Fidel Castro: 'Oswald Could Not Have Been the One Who Killed Kennedy'
Fidel told us at lunch—as he would—that none of his associates or officials had anything to do with the assassination, and that the Cuban embassy in Mexico City, which Oswald had visited, denied him permission to visit Cuba, fearing that he was a provocateur.
I asked Fidel why he thought Oswald could not have acted alone. He proceeded to tell the table a long and discursive story about an experiment he staged, after the assassination, to see if it were possible for a sniper to shoot Kennedy in the manner the assassination was alleged to have happened. “We had trained our people in the mountains during the war”—the Cuban revolution—“on these kind of telescopic sights. So we knew about this kind of shooting. We tried to recreate the circumstances of this shooting, but it wasn’t possible for one man to do. The news I had received is that one man killed Kennedy in his car with a rifle, but I deducted that this story was manufactured to fool people.”
He said his suspicions grew especially pronounced after Oswald was killed. “There was the story of Jack Ruby, who was said to be so moved by the death of Kennedy that he decided to shoot Oswald on his own. That was just unbelievable to us.”
I then asked Castro to tell us what he believes actually happened. I brought up the name of his friend, Oliver Stone, who suggested that it was the CIA and a group of anti-Castro Cubans (I used the term “anti-you Cubans” to describe these forces aligned against Castro) that plotted the assassination.
“Quite possibly,” he said. “This is quite possibly so. There were people in the American government who thought Kennedy was a traitor because he didn’t invade Cuba when he had the chance, when they were asking him. He was never forgiven for that.”
So that’s what you think might have happened?
“No doubt about it,” Fidel answered.
We talked a bit more about Kennedy and his legacy. He told us about his many subsequent contacts with members of Kennedy’s family, including with Maria Shriver. “She’s the one who married Schwarzenegger,” he said. “The world is a very small place.”

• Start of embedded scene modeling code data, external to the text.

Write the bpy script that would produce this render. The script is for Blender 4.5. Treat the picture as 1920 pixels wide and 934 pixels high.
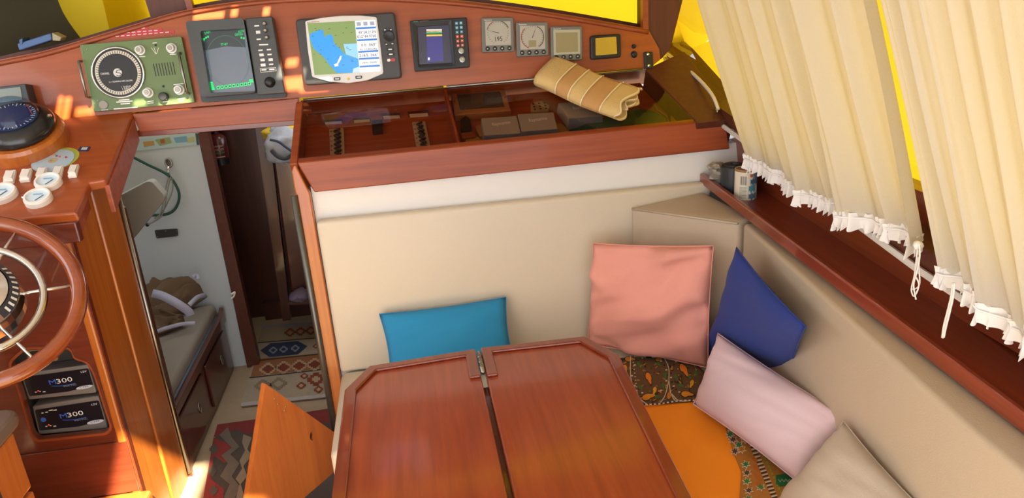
import bpy, bmesh, math, random
from mathutils import Vector, Matrix, noise
for o in list(bpy.data.objects): bpy.data.objects.remove(o)
S = bpy.context.scene; COL = S.collection
random.seed(4)
# ------------------------------------------------------------------ camera
FPX, CX, CY = 1428.0, 960.0, 467.0
CAM = Vector((0, 0, 1.70))
yv = Vector((-220, -496, FPX)).normalized()
zd = Vector((300, 3977, FPX)); zd = (zd - yv*zd.dot(yv)).normalized()
xv = zd.cross(yv)
if xv.x < 0: xv = -xv
RT = Matrix((xv, yv, -zd))
cd = bpy.data.cameras.new('camera'); cam = bpy.data.objects.new('camera', cd); COL.objects.link(cam)
cd.sensor_width = 36; cd.lens = FPX/1920*36; cd.clip_start = 0.02
rx, uy, bz = RT @ Vector((1,0,0)), RT @ Vector((0,-1,0)), RT @ Vector((0,0,-1))
cam.matrix_world = Matrix(((rx.x,uy.x,bz.x,CAM.x),(rx.y,uy.y,bz.y,CAM.y),(rx.z,uy.z,bz.z,CAM.z),(0,0,0,1)))
S.camera = cam
# ------------------------------------------------------------------ light
W = bpy.data.worlds.new('sky'); S.world = W; W.use_nodes = True
bg = W.node_tree.nodes['Background']; bg.inputs[0].default_value = (0.93, 0.95, 1.0, 1); bg.inputs[1].default_value = 1.9
SUN_DIR = Vector((-0.24, 0.70, -0.67)).normalized()
sd = bpy.data.lights.new('sun', 'SUN'); sd.energy = 20.0; sd.angle = math.radians(1.0); sd.color = (1.0, 0.86, 0.62)
sun = bpy.data.objects.new('sun', sd); COL.objects.link(sun)
sun.rotation_euler = SUN_DIR.to_track_quat('-Z', 'Y').to_euler()
S.view_settings.view_transform = 'Standard'; S.view_settings.look = 'None'
S.view_settings.gamma = 1.0; S.view_settings.use_curve_mapping = False
S.view_settings.exposure = 0.92
# ------------------------------------------------------------------ pixel rays
def hit(px, py, n, c):
    d = RT @ Vector((px-CX, py-CY, FPX)); n = Vector(n)
    return CAM + d*((c - n.dot(CAM))/n.dot(d))
def atX(px, py, v): return hit(px, py, (1,0,0), v)
def atY(px, py, v): return hit(px, py, (0,1,0), v)
def atZ(px, py, v): return hit(px, py, (0,0,1), v)
class PL:
    def __init__(s, n, p): s.n = Vector(n).normalized(); s.c = s.n.dot(Vector(p))
    def __call__(s, px, py, off=0): return hit(px, py, s.n, s.c+off)
def zoomer(x0, y0, k): return lambda x, y: (x0+x/k, y0+y/k)
z1 = zoomer(0,0,4.245); z2 = zoomer(340,0,4.245); z3 = zoomer(740,0,3.84); z4 = zoomer(0,140,3.1125)
z5 = zoomer(540,140,3.89); z6 = zoomer(840,120,4.0); z7 = zoomer(0,380,3.336); z8 = zoomer(0,620,2.975)
zA = zoomer(220,220,3.1125); zB = zoomer(240,480,2.057); zD = zoomer(1240,260,2.335); zH = zoomer(1140,600,2.797)
# ------------------------------------------------------------------ materials
def lin(h):
    h = h.lstrip('#'); r = []
    for i in (0,2,4):
        v = int(h[i:i+2],16)/255; r.append(v/12.92 if v <= .04045 else ((v+.055)/1.055)**2.4)
    return (*r, 1)
MATS = {}
def base(name):
    m = bpy.data.materials.new(name); m.use_nodes = True
    return m, m.node_tree, m.node_tree.nodes['Principled BSDF']
def mat(name, c, rough=.5, metal=0, coat=0, emit=None, es=1, bump=0, bscale=200, vary=0, vscale=8, sheen=0, trans=0):
    if name in MATS: return MATS[name]
    m, t, b = base(name)
    b.inputs['Base Color'].default_value = lin(c); b.inputs['Roughness'].default_value = rough
    b.inputs['Metallic'].default_value = metal; b.inputs['Coat Weight'].default_value = coat
    b.inputs['Coat Roughness'].default_value = .08
    if sheen: b.inputs['Sheen Weight'].default_value = sheen
    if emit: b.inputs['Emission Color'].default_value = lin(emit); b.inputs['Emission Strength'].default_value = es
    tc = t.nodes.new('ShaderNodeTexCoord')
    n = t.nodes.new('ShaderNodeTexNoise'); n.inputs['Scale'].default_value = vscale; n.inputs['Detail'].default_value = 4
    t.links.new(tc.outputs['Object'], n.inputs['Vector'])
    mr = t.nodes.new('ShaderNodeHueSaturation'); mr.inputs['Color'].default_value = lin(c)
    mp = t.nodes.new('ShaderNodeMapRange'); mp.inputs['To Min'].default_value = 1-max(vary,.03); mp.inputs['To Max'].default_value = 1+max(vary,.03)
    t.links.new(n.outputs['Fac'], mp.inputs['Value']); t.links.new(mp.outputs[0], mr.inputs['Value'])
    t.links.new(mr.outputs[0], b.inputs['Base Color'])
    if bump:
        n2 = t.nodes.new('ShaderNodeTexNoise'); n2.inputs['Scale'].default_value = bscale; n2.inputs['Detail'].default_value = 2
        t.links.new(tc.outputs['Object'], n2.inputs['Vector'])
        bp = t.nodes.new('ShaderNodeBump'); bp.inputs['Strength'].default_value = bump; bp.inputs['Distance'].default_value = .002
        t.links.new(n2.outputs['Fac'], bp.inputs['Height']); t.links.new(bp.outputs[0], b.inputs['Normal'])
    MATS[name] = m; return m
def wood(name, c0, c1, axis='X', rough=.32, coat=.6, sc=1.0, crough=.06):
    m, t, b = base(name)
    tc = t.nodes.new('ShaderNodeTexCoord'); mp = t.nodes.new('ShaderNodeMapping')
    s = {'X': (1.2,22,22), 'Y': (22,1.2,22), 'Z': (22,22,1.2)}[axis]
    mp.inputs['Scale'].default_value = [v*sc for v in s]
    t.links.new(tc.outputs['Object'], mp.inputs['Vector'])
    n = t.nodes.new('ShaderNodeTexNoise'); n.inputs['Scale'].default_value = 2.2; n.inputs['Detail'].default_value = 7; n.inputs['Roughness'].default_value = .62
    n.inputs['Distortion'].default_value = .35
    t.links.new(mp.outputs[0], n.inputs['Vector'])
    cr = t.nodes.new('ShaderNodeValToRGB'); cr.color_ramp.elements[0].position = .28; cr.color_ramp.elements[1].position = .72
    cr.color_ramp.elements[0].color = lin(c0); cr.color_ramp.elements[1].color = lin(c1)
    t.links.new(n.outputs['Fac'], cr.inputs[0])
    # blotches
    n3 = t.nodes.new('ShaderNodeTexNoise'); n3.inputs['Scale'].default_value = 3.0; t.links.new(tc.outputs['Object'], n3.inputs['Vector'])
    mr = t.nodes.new('ShaderNodeMapRange'); mr.inputs['To Min'].default_value = .86; mr.inputs['To Max'].default_value = 1.14
    t.links.new(n3.outputs['Fac'], mr.inputs['Value'])
    hs = t.nodes.new('ShaderNodeHueSaturation'); t.links.new(cr.outputs[0], hs.inputs['Color']); t.links.new(mr.outputs[0], hs.inputs['Value'])
    t.links.new(hs.outputs[0], b.inputs['Base Color'])
    b.inputs['Roughness'].default_value = rough; b.inputs['Coat Weight'].default_value = coat; b.inputs['Coat Roughness'].default_value = crough
    MATS[name] = m; return m
def glassy(name, tint='#ffffff', ior=1.45, rough=.0):
    m = bpy.data.materials.new(name); m.use_nodes = True; t = m.node_tree; t.nodes.clear()
    o = t.nodes.new('ShaderNodeOutputMaterial'); mx = t.nodes.new('ShaderNodeMixShader')
    tr = t.nodes.new('ShaderNodeBsdfTransparent'); gl = t.nodes.new('ShaderNodeBsdfGlossy'); fr = t.nodes.new('ShaderNodeFresnel')
    tr.inputs[0].default_value = lin(tint); gl.inputs['Roughness'].default_value = rough; fr.inputs[0].default_value = ior
    ge = t.nodes.new('ShaderNodeNewGeometry'); ma = t.nodes.new('ShaderNodeMath'); ma.operation = 'SUBTRACT'; ma.use_clamp = True
    t.links.new(fr.outputs[0], ma.inputs[0]); t.links.new(ge.outputs['Backfacing'], ma.inputs[1])
    t.links.new(ma.outputs[0], mx.inputs[0]); t.links.new(tr.outputs[0], mx.inputs[1]); t.links.new(gl.outputs[0], mx.inputs[2])
    t.links.new(mx.outputs[0], o.inputs[0]); MATS[name] = m; return m
def sheet(name, c, trc, fac, bump=.0, bscale=30):
    m = bpy.data.materials.new(name); m.use_nodes = True; t = m.node_tree; t.nodes.clear()
    o = t.nodes.new('ShaderNodeOutputMaterial'); mx = t.nodes.new('ShaderNodeMixShader'); mx.inputs[0].default_value = fac
    a = t.nodes.new('ShaderNodeBsdfDiffuse'); b = t.nodes.new('ShaderNodeBsdfTranslucent')
    tc = t.nodes.new('ShaderNodeTexCoord'); n = t.nodes.new('ShaderNodeTexNoise'); n.inputs['Scale'].default_value = bscale; t.links.new(tc.outputs['Object'], n.inputs['Vector'])
    a.inputs[0].default_value = lin(c); b.inputs[0].default_value = lin(trc)
    if bump:
        bp = t.nodes.new('ShaderNodeBump'); bp.inputs['Strength'].default_value = bump; bp.inputs['Distance'].default_value = .01
        t.links.new(n.outputs['Fac'], bp.inputs['Height']); t.links.new(bp.outputs[0], a.inputs['Normal']); t.links.new(bp.outputs[0], b.inputs['Normal'])
    t.links.new(a.outputs[0], mx.inputs[1]); t.links.new(b.outputs[0], mx.inputs[2]); t.links.new(mx.outputs[0], o.inputs[0])
    MATS[name] = m; return m
W_PANEL = wood('panel_wood', '#8c3f18', '#a65222', 'X', .36, .3, .8)
W_FASC = wood('fascia_wood', '#7c3416', '#9e4c22', 'X', .42, .12)
W_POST = wood('post_wood', '#a2541c', '#be6e2a', 'Z', .3, .5)
W_TABLE = wood('table_wood', '#84361c', '#a24828', 'Y', .3, .5, 1, .1)
W_RIM = wood('rim_wood', '#702a16', '#8a3a20', 'Y', .28, .6)
W_RED = wood('red_wood', '#5e2614', '#763420', 'X', .3, .5)
W_WALL = wood('wall_wood', '#6a2a16', '#82381f', 'Y', .32, .5)
W_DARK = wood('dark_wood', '#3a1c14', '#4c261a', 'Z', .3, .5)
W_PILLAR = wood('pillar_wood', '#48200f', '#5e2c18', 'Z', .55, .05)
W_DOOR = wood('door_wood', '#b05c24', '#c8742f', 'Z', .35, .4)
W_BUNK = wood('bunk_wood', '#4a241a', '#5a2e22', 'Y', .3, .5)
W_TAN = wood('tan_wood', '#8a5a34', '#a4744a', 'X', .4, .2)
W_WHEEL = wood('wheel_wood', '#7c3412', '#964618', 'X', .2, 1.0, .5, .03)
WHITE = mat('white_panel', '#dcdad6', .45, vary=.02)
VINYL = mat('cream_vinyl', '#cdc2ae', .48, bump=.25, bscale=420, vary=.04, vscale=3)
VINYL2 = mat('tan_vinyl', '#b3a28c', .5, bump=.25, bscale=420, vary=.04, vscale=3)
GREYV = mat('grey_vinyl', '#8d8a80', .55, vary=.05)
MATTR = mat('mattress_fabric', '#8c8478', .8, bump=.3, bscale=300, vary=.06)
BLACK = mat('black_plastic', '#17181b', .4)
CHAR = mat('charcoal_plastic', '#33373a', .42)
GREY = mat('grey_plastic', '#6b6b66', .45)
SILVER = mat('silver_plastic', '#d6d8d6', .3, coat=.3)
CHROME = mat('chrome', '#d8d8d6', .14, 1)
STEEL = mat('brushed_steel', '#9a968c', .32, 1)
WHITEP = mat('white_plastic', '#eae6dc', .35, coat=.3)
WINK = mat('white_ink', '#e6e6e2', .5)
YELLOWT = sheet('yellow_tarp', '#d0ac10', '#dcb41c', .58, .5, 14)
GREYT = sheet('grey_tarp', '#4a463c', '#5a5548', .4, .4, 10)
CURT = sheet('curtain_cloth', '#d6d2ca', '#e0dcd0', .5, .12, 240)
RUFF = sheet('ruffle_cloth', '#f2f0ee', '#f6f4f2', .25)
GLASS = glassy('window_glass', '#f4f6f4'); SMOKE = glassy('smoked_glass', '#efe4dc', 1.5)
GCLEAR = glassy('clear_glass', '#e8f0f4', 1.45)
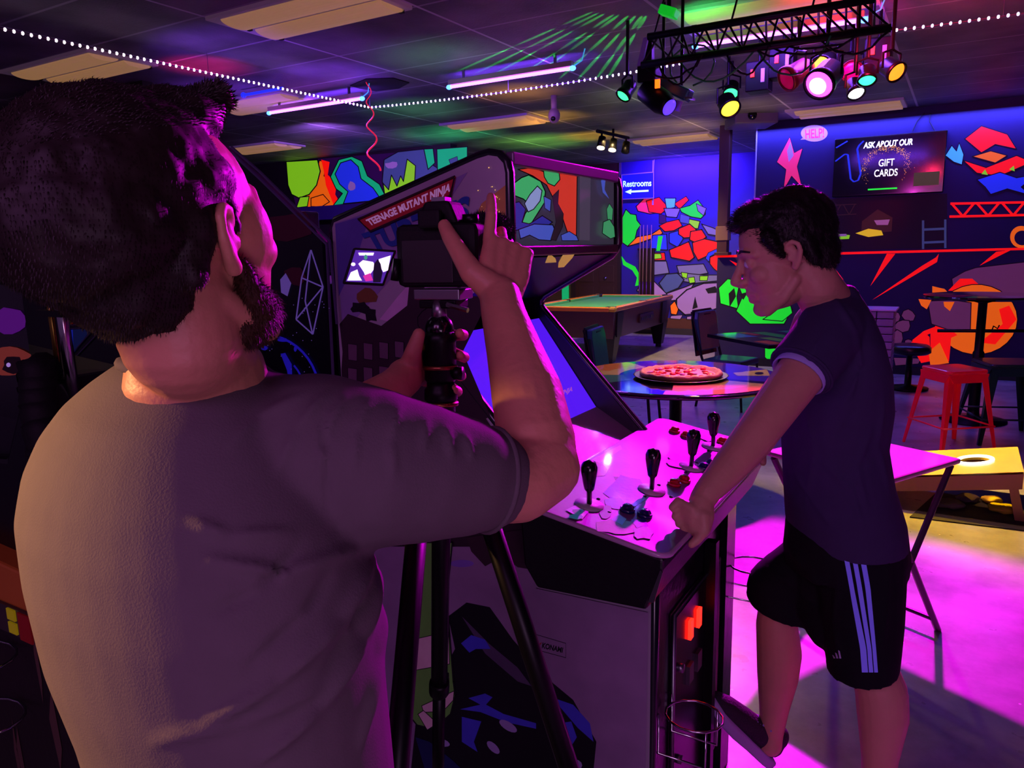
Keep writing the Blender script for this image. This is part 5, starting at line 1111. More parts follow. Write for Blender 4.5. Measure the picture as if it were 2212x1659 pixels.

We turned to other subjects, but Fidel came back to Kennedy once more, the next day, when he said to me, apropos of nothing, “Kennedy was very young.”
I later asked Julia Sweig what this might have meant. For Castro, she said, Kennedy may forever stand for something out of reach. “He’ll never know what would have happened had J.F.K. lived. He may have reserved for Kennedy in his own mind the possibility of greatness. It’s completely fascinating and frustrating to him.”